De acordo com a assessoria de imprensa do Ministério da Educação, o
texto da medida provisória ainda estava sendo fechado no início da noite
desta quarta-feira (21), e deve ser apresentado a Temer na manhã desta
quinta. Às 15h, um evento está marcado com uma série de entidades da
área educacional. O conteúdo, até agora, só foi divulgado em linhas
muito gerais pelo ministro Mendonça Filho, e até o conselheiro nacional
de Educação Cesar Callegari, que preside a comissão que avaliará e
aprovará a Base Nacional Comum Curricular (BNCC), afirmou ao G1 que não teve acesso prévio ao texto.

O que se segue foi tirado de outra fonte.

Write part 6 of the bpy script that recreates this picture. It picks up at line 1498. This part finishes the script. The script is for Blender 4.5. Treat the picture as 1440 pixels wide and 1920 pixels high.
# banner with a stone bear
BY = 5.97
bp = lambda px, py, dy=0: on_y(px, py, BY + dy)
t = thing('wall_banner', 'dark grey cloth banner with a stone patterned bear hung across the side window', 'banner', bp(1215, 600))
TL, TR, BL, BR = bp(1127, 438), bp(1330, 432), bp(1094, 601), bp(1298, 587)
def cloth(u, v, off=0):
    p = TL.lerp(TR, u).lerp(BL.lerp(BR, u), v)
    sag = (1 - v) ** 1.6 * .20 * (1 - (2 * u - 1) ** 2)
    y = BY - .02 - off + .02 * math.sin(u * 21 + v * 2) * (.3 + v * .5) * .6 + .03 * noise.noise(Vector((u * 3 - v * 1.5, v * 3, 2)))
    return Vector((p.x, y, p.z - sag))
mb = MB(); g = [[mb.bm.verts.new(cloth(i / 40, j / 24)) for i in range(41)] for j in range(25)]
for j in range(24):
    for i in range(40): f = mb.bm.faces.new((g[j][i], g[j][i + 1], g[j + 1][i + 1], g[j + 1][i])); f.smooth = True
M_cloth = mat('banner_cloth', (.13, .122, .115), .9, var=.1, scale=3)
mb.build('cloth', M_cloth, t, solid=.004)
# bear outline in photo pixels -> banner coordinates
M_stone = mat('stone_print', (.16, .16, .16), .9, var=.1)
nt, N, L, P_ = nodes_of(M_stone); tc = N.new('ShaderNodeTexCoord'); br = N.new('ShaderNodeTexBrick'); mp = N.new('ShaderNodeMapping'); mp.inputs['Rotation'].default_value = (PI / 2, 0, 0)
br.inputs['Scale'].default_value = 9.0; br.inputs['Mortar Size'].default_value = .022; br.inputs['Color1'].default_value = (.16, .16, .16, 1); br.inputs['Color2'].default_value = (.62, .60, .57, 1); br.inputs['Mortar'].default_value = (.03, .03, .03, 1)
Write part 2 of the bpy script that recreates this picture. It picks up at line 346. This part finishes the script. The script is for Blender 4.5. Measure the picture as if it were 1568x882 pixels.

Entre as entidades convidadas para o evento desta quinta está a
Associação Brasileira de Escolas Particulares (Abepar). Em entrevista ao
G1, Arthur Fonseca Filho, diretor da Abepar e
ex-conselheiro nacional de Educação, afirmou que foi consultado
informalmente sobre pontos da medida provisória durante a sua
elaboração. De acordo com ele, que disse não ter visto a versão final do
documento, a proposta gira em torno do "enxugamento" do conteúdo
obrigatório do ensino médio e, para tornar isso possível, a ideia é
alterar a forma como os vestibulares exigem esse conteúdo em suas
provas. Outras pessoas ligadas à área de educação afirmaram que a base
da proposta seria essa, mas que ela ainda não era consenso dentro do
governo na noite desta quarta.
Procurado pelo G1,
o MEC afirmou que não confirmaria "nenhuma informação que não seja
oficial", e que as informações oficiais só serão divulgadas na tarde
desta quinta.
Alteração da LDB
De acordo com Fonseca, a proposta que estava sendo estudada pelo governo segue linha semelhante à que vem sendo discutida desde 2013 por um grupo de especialistas em educação, que começou a estudar alternativas de estruturas curriculares do ensino médio de outros países, como os Estados Unidos. O grupo inclui a atual secretária-executiva do MEC, Maria Helena Guimarães de Castro.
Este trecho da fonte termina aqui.